Exercise description
Print verbatim the lines of the entries from the one containing "Write part 3" to the last, inclusive, and no others.

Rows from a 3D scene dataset

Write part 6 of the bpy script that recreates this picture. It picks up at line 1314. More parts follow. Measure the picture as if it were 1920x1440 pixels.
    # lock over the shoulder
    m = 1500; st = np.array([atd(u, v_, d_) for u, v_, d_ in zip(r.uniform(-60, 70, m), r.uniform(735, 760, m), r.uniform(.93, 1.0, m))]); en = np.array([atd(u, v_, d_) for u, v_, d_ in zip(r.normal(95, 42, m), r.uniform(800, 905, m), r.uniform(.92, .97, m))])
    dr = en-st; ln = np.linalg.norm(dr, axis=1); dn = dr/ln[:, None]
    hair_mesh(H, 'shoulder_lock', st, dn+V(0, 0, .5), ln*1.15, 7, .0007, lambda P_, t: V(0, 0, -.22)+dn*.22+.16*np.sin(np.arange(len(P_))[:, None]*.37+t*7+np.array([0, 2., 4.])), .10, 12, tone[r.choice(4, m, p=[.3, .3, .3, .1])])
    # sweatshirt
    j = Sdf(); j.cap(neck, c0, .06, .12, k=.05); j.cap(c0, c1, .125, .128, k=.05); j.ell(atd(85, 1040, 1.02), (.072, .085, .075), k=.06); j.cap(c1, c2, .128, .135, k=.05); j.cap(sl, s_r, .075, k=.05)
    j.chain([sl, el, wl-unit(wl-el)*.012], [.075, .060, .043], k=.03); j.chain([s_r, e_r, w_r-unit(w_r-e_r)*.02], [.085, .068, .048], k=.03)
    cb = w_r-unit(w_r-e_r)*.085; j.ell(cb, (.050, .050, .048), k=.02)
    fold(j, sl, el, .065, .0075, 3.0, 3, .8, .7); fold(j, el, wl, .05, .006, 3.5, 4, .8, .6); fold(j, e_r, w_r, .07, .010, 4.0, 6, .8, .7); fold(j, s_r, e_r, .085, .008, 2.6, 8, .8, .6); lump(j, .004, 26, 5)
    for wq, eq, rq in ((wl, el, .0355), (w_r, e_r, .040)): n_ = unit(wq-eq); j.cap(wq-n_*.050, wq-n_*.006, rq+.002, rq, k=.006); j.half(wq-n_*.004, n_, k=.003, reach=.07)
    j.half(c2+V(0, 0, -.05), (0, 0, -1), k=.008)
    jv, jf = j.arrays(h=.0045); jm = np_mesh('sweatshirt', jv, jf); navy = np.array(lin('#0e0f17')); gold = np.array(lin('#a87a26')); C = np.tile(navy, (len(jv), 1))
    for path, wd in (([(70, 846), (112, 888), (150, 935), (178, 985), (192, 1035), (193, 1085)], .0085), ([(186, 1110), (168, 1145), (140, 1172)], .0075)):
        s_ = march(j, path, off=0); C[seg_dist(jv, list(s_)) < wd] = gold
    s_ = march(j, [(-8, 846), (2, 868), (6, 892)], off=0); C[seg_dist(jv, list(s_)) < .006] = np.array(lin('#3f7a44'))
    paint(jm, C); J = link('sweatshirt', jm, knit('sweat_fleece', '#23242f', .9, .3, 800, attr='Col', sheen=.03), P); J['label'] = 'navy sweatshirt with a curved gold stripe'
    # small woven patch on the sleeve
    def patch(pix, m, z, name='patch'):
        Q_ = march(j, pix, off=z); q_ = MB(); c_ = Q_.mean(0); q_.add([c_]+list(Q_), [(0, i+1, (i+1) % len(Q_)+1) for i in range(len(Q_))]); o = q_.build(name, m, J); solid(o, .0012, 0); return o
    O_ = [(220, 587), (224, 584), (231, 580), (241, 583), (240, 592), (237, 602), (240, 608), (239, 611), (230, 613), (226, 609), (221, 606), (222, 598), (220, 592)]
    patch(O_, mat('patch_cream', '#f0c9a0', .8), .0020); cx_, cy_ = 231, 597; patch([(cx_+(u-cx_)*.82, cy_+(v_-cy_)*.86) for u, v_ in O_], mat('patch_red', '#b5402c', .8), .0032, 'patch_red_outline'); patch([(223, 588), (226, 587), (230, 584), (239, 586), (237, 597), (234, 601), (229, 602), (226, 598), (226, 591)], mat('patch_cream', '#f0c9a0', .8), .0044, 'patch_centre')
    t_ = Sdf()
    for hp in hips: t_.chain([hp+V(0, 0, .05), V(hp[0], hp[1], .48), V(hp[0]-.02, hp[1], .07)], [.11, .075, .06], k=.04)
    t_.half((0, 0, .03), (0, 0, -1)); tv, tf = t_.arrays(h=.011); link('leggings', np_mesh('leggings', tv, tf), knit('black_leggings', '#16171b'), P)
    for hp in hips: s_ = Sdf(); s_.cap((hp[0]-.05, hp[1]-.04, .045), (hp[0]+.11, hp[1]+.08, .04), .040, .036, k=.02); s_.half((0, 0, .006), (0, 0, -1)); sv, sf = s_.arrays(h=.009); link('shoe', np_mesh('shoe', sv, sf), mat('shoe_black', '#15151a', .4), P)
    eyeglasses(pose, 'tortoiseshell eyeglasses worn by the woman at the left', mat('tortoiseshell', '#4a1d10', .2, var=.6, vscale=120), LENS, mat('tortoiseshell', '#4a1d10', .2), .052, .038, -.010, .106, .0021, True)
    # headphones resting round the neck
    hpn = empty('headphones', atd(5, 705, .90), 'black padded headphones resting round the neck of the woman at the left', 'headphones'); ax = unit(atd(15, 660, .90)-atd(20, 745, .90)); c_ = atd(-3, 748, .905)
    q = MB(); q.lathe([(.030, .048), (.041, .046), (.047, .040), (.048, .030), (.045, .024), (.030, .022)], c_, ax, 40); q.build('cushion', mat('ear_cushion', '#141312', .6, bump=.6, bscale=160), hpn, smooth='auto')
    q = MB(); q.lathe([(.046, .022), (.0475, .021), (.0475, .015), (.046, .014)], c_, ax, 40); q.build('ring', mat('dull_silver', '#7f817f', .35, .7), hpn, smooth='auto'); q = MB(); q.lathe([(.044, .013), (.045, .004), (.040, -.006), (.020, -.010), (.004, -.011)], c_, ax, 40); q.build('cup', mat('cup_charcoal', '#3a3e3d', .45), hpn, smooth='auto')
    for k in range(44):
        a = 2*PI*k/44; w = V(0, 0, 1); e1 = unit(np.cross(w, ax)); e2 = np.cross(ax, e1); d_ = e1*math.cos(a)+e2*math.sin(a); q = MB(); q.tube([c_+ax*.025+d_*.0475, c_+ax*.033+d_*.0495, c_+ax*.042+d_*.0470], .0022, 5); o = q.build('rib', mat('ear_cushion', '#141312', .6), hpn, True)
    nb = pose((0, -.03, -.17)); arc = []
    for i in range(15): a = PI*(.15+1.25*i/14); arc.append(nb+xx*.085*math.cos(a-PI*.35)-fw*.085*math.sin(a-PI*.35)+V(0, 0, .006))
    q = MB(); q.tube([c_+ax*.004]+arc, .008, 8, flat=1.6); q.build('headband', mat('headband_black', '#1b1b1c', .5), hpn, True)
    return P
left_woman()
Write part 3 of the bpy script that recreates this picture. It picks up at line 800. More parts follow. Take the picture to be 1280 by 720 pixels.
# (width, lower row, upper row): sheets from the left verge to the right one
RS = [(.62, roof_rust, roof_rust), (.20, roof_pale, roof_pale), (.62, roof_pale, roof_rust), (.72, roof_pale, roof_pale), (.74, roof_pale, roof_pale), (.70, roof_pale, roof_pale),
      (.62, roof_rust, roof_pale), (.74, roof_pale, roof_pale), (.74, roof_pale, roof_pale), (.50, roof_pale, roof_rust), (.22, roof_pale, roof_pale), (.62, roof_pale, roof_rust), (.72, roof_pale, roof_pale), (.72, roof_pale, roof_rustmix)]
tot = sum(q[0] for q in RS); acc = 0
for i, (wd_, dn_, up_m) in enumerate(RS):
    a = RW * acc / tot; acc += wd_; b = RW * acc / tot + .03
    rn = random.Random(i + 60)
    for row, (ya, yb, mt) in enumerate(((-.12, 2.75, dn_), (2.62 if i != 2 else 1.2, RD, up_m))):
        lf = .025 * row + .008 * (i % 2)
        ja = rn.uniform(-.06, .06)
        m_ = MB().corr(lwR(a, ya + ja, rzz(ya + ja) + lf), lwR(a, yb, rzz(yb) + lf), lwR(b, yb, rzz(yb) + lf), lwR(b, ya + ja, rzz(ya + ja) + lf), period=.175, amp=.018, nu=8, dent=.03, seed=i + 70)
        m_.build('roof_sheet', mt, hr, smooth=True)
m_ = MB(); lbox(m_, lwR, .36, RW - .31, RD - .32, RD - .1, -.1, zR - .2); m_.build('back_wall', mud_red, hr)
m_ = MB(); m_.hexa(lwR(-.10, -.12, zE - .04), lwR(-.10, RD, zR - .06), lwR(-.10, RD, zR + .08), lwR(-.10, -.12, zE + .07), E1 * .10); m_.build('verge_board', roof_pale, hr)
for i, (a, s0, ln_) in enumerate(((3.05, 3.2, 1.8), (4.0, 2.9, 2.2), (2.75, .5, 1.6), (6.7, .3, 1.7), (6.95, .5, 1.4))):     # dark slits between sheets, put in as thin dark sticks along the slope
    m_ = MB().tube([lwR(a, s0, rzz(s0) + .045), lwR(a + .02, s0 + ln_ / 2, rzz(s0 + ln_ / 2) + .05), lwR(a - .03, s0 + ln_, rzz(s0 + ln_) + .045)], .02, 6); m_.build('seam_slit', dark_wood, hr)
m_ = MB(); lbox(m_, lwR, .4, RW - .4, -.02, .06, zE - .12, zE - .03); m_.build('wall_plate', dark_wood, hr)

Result
Write part 3 of the bpy script that recreates this picture. It picks up at line 800. More parts follow. Take the picture to be 1280 by 720 pixels.
# (width, lower row, upper row): sheets from the left verge to the right one
RS = [(.62, roof_rust, roof_rust), (.20, roof_pale, roof_pale), (.62, roof_pale, roof_rust), (.72, roof_pale, roof_pale), (.74, roof_pale, roof_pale), (.70, roof_pale, roof_pale),
      (.62, roof_rust, roof_pale), (.74, roof_pale, roof_pale), (.74, roof_pale, roof_pale), (.50, roof_pale, roof_rust), (.22, roof_pale, roof_pale), (.62, roof_pale, roof_rust), (.72, roof_pale, roof_pale), (.72, roof_pale, roof_rustmix)]
tot = sum(q[0] for q in RS); acc = 0
for i, (wd_, dn_, up_m) in enumerate(RS):
    a = RW * acc / tot; acc += wd_; b = RW * acc / tot + .03
    rn = random.Random(i + 60)
    for row, (ya, yb, mt) in enumerate(((-.12, 2.75, dn_), (2.62 if i != 2 else 1.2, RD, up_m))):
        lf = .025 * row + .008 * (i % 2)
        ja = rn.uniform(-.06, .06)
        m_ = MB().corr(lwR(a, ya + ja, rzz(ya + ja) + lf), lwR(a, yb, rzz(yb) + lf), lwR(b, yb, rzz(yb) + lf), lwR(b, ya + ja, rzz(ya + ja) + lf), period=.175, amp=.018, nu=8, dent=.03, seed=i + 70)
        m_.build('roof_sheet', mt, hr, smooth=True)
m_ = MB(); lbox(m_, lwR, .36, RW - .31, RD - .32, RD - .1, -.1, zR - .2); m_.build('back_wall', mud_red, hr)
m_ = MB(); m_.hexa(lwR(-.10, -.12, zE - .04), lwR(-.10, RD, zR - .06), lwR(-.10, RD, zR + .08), lwR(-.10, -.12, zE + .07), E1 * .10); m_.build('verge_board', roof_pale, hr)
for i, (a, s0, ln_) in enumerate(((3.05, 3.2, 1.8), (4.0, 2.9, 2.2), (2.75, .5, 1.6), (6.7, .3, 1.7), (6.95, .5, 1.4))):     # dark slits between sheets, put in as thin dark sticks along the slope
    m_ = MB().tube([lwR(a, s0, rzz(s0) + .045), lwR(a + .02, s0 + ln_ / 2, rzz(s0 + ln_ / 2) + .05), lwR(a - .03, s0 + ln_, rzz(s0 + ln_) + .045)], .02, 6); m_.build('seam_slit', dark_wood, hr)
m_ = MB(); lbox(m_, lwR, .4, RW - .4, -.02, .06, zE - .12, zE - .03); m_.build('wall_plate', dark_wood, hr)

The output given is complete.